12.24.2009

Deeprok Chopra Interview on CNN


The Mud Report offers special thanks to CNN for both running this interview and for graciously sending the transcript below. It's very cool that a huge mainstream media outlet like CNN would run such an unabashed anti-consumer interview at the hieght of the mindless consumption season.

DEEPAK CHOPRA, AUTHOR, "ULTIMATE HAPPINESS PRESCRIPTION": Thank you, Christine.

ROMANS: You teach a course about management and you speak to CEOs about how they can blend making money, but also conscience capitalism, as you call it. Did we lose track -- do we lose track of our conscience in how we did business that led up to this calamity that we face today?

CHOPRA: I think the first principle that's taught in business school, I teach at Kellogg Business School at Northwestern University, and the first thing I tell them is that the first principle of business is wrong. When you go to a business school, the first thing you are told is the purpose of a business is to improve shareholder value. Right there you are off track. The purpose of a business is to improve the quality of life on this planet and to improve the stakeholder value, but the stakeholder is everyone from the community, the consumer, and our ecology, and the poor people in the world. They're stakeholders.

ROMANS: What about consumers? You know, many of us watching this program are not going to be the CEO who try to make a more sustainable product or could try to do better for their employees or their country.

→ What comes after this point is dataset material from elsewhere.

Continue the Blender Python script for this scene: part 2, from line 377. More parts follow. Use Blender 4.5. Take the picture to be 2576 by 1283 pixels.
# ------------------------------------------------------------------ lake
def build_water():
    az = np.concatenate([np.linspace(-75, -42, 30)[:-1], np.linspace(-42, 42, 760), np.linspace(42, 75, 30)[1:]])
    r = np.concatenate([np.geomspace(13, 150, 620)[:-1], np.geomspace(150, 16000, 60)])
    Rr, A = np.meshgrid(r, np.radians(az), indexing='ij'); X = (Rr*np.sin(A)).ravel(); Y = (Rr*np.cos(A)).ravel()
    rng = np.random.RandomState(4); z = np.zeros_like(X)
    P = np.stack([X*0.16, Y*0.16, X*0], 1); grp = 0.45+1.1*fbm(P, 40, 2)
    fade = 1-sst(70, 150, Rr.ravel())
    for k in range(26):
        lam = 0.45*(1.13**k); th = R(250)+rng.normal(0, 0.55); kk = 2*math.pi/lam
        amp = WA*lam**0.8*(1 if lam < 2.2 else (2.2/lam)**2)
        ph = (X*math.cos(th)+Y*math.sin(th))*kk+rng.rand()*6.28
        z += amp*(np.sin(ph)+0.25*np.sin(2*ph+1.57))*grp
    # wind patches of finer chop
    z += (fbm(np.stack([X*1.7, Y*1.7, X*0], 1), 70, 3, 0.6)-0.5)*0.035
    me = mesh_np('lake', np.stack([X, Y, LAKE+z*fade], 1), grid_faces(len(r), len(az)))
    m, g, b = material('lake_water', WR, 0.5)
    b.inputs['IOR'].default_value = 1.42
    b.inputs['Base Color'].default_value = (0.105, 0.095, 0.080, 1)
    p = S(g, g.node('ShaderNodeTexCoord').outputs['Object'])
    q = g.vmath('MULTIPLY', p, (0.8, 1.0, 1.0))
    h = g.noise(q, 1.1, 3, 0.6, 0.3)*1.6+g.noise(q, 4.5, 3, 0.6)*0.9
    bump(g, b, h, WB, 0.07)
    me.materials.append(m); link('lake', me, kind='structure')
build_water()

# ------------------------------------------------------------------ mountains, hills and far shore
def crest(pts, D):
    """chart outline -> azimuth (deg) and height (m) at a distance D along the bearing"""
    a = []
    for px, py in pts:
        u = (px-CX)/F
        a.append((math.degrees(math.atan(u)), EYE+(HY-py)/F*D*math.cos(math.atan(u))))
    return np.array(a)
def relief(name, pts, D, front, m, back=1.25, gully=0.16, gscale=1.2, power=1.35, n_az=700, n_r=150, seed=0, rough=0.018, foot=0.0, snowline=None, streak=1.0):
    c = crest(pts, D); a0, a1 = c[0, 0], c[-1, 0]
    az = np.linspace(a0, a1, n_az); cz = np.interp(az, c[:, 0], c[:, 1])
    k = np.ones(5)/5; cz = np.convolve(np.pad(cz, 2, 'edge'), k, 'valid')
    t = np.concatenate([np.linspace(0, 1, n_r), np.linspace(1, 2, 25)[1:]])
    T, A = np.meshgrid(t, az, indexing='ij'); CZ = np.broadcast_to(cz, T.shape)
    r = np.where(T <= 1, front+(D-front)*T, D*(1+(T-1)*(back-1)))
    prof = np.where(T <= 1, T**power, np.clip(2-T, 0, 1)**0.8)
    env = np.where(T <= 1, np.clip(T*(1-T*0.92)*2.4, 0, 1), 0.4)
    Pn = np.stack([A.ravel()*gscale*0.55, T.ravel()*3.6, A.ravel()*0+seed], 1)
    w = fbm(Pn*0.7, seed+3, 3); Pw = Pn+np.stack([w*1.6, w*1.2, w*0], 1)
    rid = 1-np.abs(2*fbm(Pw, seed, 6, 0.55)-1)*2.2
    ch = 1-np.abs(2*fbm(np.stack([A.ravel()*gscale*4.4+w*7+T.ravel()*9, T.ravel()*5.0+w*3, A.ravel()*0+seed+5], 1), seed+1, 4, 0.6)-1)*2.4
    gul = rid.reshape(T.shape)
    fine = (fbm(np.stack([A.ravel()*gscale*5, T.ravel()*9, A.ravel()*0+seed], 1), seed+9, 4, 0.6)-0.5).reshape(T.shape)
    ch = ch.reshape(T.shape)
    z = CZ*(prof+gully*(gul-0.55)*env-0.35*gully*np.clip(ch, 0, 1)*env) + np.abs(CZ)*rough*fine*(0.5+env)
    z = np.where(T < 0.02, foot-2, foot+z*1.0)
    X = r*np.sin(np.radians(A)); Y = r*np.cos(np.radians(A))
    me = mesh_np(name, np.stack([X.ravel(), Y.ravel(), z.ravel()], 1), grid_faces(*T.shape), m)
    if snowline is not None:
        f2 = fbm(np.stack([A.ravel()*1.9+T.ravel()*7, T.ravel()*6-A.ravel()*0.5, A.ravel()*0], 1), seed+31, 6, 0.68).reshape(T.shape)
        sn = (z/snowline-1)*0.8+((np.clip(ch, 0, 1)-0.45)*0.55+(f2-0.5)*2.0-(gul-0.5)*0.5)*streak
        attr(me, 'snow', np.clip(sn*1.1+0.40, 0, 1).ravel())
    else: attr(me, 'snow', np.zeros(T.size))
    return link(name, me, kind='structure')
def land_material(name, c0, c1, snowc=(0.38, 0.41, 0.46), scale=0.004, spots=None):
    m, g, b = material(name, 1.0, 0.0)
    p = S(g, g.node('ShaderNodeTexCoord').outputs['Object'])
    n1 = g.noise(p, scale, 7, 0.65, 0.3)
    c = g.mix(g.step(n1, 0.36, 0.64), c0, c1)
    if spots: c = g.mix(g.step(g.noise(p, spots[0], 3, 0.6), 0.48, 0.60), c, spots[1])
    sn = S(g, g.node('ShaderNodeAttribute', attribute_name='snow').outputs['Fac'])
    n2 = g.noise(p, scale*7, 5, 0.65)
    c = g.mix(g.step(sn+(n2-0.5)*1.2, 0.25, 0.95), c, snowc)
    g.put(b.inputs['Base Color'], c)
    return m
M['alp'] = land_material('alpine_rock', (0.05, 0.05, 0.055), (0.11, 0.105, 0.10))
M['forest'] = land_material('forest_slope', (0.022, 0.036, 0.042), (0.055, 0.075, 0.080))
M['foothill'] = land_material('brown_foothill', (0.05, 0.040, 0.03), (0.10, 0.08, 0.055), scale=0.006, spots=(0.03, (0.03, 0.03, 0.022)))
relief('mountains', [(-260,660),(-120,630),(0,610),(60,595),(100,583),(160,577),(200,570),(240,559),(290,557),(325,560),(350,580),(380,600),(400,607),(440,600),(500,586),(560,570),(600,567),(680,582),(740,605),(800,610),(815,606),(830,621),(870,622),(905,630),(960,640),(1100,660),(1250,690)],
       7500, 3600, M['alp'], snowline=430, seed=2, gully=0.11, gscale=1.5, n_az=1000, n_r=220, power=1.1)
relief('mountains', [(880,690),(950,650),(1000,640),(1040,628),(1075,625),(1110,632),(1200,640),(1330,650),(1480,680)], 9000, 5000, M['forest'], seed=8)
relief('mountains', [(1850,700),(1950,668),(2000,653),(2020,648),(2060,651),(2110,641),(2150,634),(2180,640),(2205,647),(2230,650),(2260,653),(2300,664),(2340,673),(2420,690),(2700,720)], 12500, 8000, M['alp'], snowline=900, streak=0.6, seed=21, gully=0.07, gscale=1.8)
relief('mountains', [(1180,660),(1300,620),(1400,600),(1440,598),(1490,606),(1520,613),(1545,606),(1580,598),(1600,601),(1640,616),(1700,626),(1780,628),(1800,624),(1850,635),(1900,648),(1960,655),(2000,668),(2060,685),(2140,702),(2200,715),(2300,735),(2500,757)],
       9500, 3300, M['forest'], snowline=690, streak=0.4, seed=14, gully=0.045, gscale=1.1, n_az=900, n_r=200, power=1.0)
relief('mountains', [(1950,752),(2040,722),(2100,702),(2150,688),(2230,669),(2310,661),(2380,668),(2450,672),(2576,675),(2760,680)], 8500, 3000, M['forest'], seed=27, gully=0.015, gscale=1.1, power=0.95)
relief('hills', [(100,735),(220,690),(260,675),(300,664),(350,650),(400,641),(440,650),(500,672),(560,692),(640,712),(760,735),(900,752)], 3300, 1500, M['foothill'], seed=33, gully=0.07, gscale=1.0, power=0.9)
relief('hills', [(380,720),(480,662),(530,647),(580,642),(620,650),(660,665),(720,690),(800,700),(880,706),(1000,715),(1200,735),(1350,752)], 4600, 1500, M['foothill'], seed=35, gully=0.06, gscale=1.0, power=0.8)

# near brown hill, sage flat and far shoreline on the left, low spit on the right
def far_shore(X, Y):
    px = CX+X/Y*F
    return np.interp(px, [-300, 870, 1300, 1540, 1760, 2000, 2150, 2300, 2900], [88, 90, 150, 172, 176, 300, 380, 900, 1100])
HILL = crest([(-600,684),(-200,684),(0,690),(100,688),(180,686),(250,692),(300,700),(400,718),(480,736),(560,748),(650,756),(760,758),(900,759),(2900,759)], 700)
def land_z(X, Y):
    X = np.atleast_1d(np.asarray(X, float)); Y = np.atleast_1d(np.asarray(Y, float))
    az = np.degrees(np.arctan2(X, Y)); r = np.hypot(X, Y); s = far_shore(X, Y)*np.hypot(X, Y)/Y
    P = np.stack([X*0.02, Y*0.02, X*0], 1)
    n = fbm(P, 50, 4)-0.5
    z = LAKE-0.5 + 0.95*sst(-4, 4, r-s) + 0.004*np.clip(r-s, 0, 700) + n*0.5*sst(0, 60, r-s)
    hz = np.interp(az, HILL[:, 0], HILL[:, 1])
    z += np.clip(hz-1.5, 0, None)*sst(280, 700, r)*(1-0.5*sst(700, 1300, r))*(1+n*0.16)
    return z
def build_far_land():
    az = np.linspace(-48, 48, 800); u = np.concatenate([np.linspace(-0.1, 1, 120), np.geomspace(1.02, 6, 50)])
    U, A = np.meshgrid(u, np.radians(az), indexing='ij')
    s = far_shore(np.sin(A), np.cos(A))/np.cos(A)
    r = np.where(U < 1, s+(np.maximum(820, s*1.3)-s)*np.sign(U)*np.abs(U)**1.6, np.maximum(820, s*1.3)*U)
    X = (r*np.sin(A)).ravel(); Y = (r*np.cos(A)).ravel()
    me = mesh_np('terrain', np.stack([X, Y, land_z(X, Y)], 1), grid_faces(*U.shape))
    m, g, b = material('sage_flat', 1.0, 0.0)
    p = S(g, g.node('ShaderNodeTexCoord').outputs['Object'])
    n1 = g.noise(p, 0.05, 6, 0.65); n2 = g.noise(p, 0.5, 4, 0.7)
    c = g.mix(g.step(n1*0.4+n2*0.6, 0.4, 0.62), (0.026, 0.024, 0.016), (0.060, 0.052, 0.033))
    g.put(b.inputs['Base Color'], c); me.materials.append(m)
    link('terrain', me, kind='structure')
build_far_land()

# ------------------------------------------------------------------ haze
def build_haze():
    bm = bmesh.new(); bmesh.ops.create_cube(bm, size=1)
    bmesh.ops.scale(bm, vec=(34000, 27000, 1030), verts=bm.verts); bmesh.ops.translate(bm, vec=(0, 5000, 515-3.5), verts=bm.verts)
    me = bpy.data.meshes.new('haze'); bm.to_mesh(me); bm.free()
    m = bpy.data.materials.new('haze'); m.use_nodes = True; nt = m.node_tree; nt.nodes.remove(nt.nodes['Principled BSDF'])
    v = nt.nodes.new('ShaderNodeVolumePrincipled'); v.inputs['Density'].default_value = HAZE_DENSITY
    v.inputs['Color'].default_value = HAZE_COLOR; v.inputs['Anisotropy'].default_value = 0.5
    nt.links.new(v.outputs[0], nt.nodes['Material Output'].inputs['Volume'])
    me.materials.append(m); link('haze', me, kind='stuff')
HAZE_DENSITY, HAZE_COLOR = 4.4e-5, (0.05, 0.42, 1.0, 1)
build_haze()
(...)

Well, what about the consumer, should the consumer spend, invest and make money based on values not on greed?

CHOPRA: First thing the consumer should learn to do is to stop spending money that they haven't earned to buy things they don't need to impress people they don't like. OK, we start off on the wrong track, we are buying stuff that we don't need with money that we still haven't earned just so we can keep up with the Joness.

ROMANS: Were Americans filling something in their soul over the 20 or 30 years by buying things on borrowed money, a hangover after the holidays because they have to pay for something that maybe was just a sugar rush in their life. Is there a way to fix or change that mentality?

CHOPRA: Slowly and we all have to participate in it. Money reflects -- the way we spend money reflects our values. So we've spent money with only one inner dialogue, me, me, me, me. Now spend money with the inner dialogue we. Turn me around and make it we.

ROMANS: Do you believe that with faith comes the responsibility to give?

CHOPRA: I think all faith is based on giving. The biggest message of Jesus Christ is to go and serve and help the rest of humanity. If you do that, then yes, there is the flow of abundance, but by faith means I'm going to pray to God and somehow money is going to start flowing in. That is not real faith. That is greed.

ROMANS: Let me ask you one last question, you have one piece of advice for the American consumer watching this who feels frustrated about all of the things that have happened and now may be playing defense with their finances. What do you say to them?

CHOPRA: I think first of all, don't be scared. It is a hard time for a lot of people. A lot of people are suffering. We must have compassion and understanding for this suffering but, you know, in a sense we allowed Wall Street to governor our lives and now Wall Street itself is paying its karmic debt. As Wall Street recovers, we should right now think of spending money in a way that helps everyone and let's focus on relationships instead of consumption. It is an ugly word we have to describe ourselves in America. We call ourselves consumers. Just think of the images that conjure up in your imagination when you just say the word consumer. We are a conference of relationships so focus on love, kindness, compassion and giving. The universe is abundant, it will flow.

ROMANS: All right,Deepak Chopra, thank you so much for joining us.

CHOPRA: Thank you.

ROMANS: Congratulations on your most recent book.